Li em algum lugar que as ondas de rádio só ficam viajando cada vez mais longe, voando pelo universo em eternas vibrações. Um dia, antes de morrer, acho que vou arranjar um microfone e subir até o topo de uma torre de rádio. Vou respirar fundo e fechar os olhos porque vai começar a chover bem quando eu chegar ao topo. Olá, direi para o espaço sideral, esse é meu cartão.

Marina Keegan tinha uma preocupação com a permanência, meio parecida com a do fictício Augustus Waters. Marina, que se preocupava tanto com a possibilidade de talvez nunca fazer nada, tinha feito uma porção de coisas quando morreu jovem demais, aos 22. Ler sua coletânea de escritos me obriga a pensar nesses anseios e inquietações, mas também traz uma estranha sensação de conforto. Marina estava fazendo coisas incríveis, tinha um futuro um pouco mais bem delineado diante de si, e também pensava nisso tudo. Talvez seja egoísta e egocêntrico pensar desse modo, mas nós sempre vamos nos enxergar no outro, não vamos?

O grande e assustador futuro, porque parece muito incerto, domina metade do tempo que eu passo falando.
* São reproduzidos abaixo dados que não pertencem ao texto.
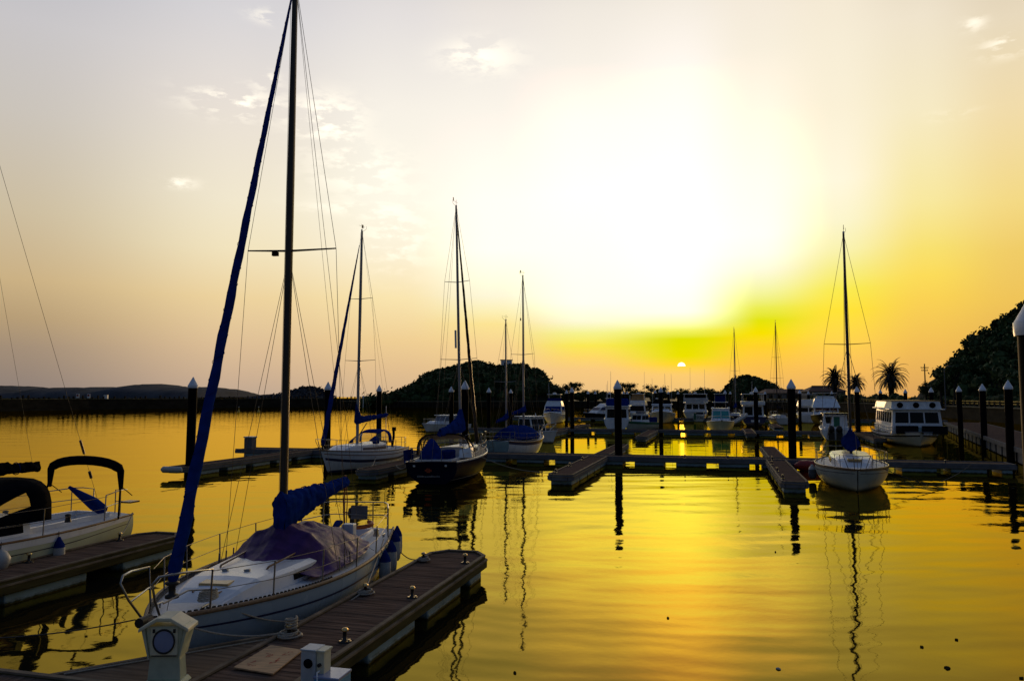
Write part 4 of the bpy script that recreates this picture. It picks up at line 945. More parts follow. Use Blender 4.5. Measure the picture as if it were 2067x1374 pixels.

Tenho pensado muito nessa arte:


http://ebriosity.tumblr.com/post/124509475970/71915-journal-the-chaos-the-calm-minds

Nos últimos tempos, minha mente parece muito mais as águas revoltas do mar. Mas estou de férias, morando por uns mesinhos nas praia, e avisto um farol de longe quase todos os dias. É uma lembrança física, presente e impossível de ignorar me lembrando de que às vezes o caos se instaura, mas a luzestá lá para te guiar. Basta levantar os olhos.

Talvez eu não descubra onde vou estar daqui a cinco anos - é bem provável que não. Mas posso reencontrar o farol que sempre tirou minha mente do caos e colocou-o no estado de calma, e acho que é isso que eu quero tirar de 2016, um ano para o qual eu ainda não tinha resoluções. É dois de fevereiro, mas: feliz ano novo.